Em peça de menor dimensão (113 x 158 cm), um papel queimado é emoldurado em uma caixa de vidro que contém, em sua superfície, outra nuvem de sal cristalizado. Separados dez centímetros entre si, os dois materiais encontram-se em uma relação estática – a nuvem e sua sombra; o movimento agora é totalmente imaginativo.

O interesse por matérias essencialmente transmutativas também estimula o vídeo Prototide (14’ min.). Filma-se o encontro da massa incandescente de um braseiro armado em uma praia com a água do mar que avança sobre ele. A força motriz está, novamente, em um ciclo natural contínuo, a maré; mas agora a confrontação é mais dramática, se debruça sobre a fugacidade deste jogo de matérias amorfas. Em relação dinâmica com a história da arte, Thiago Rocha Pitta já havia recordado o pintor inglês romântico Turner quando atou fogo a um barco que flutuava no mar e filmou sua transformação, denominando o vídeo Homenagem a William Turner (2002).

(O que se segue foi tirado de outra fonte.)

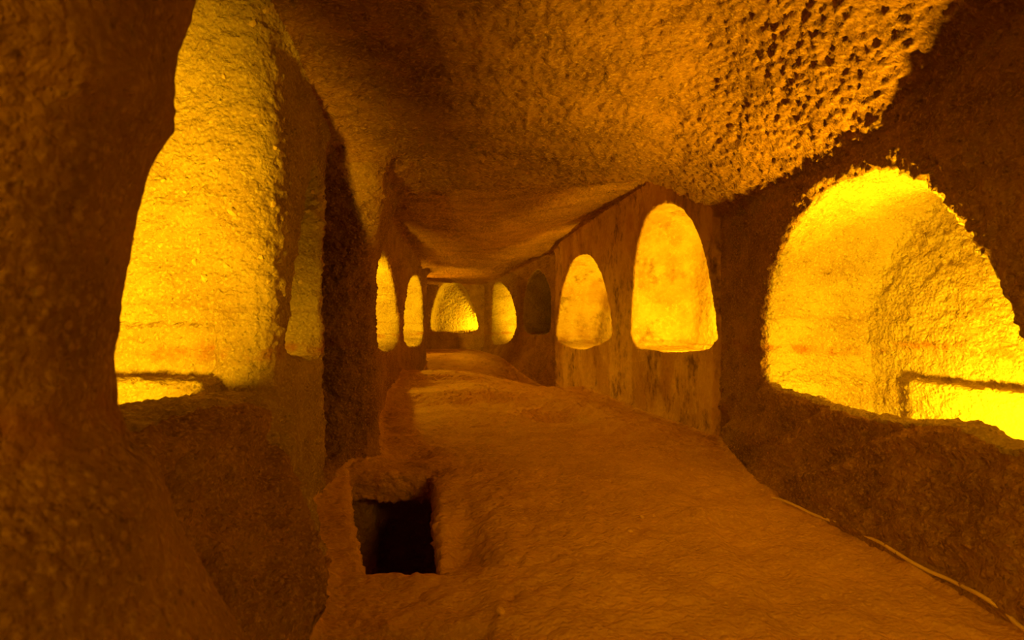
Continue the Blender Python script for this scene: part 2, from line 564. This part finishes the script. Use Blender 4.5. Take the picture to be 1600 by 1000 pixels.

Fechando a exposição tem-se Cinema Fóssil, no quintal da galeria. Um buraco retangular cavado no chão e preenchido com carvão em brasas é visível a partir dos reflexos que produz em um espelho de aço inox. A agitação quase hipnótica do fogo que se apaga – será aceso uma só vez na abertura da exposição – é intermediada por esta espécie de tela de cinema arcaica. Este ato de ocultar mostrando situa a obra em uma problematização contemporânea, no sentido de saber-se sempre rodeada por uma infindável cultura de imagens e reproduções, de um circuito que dissolve a potência da imagem.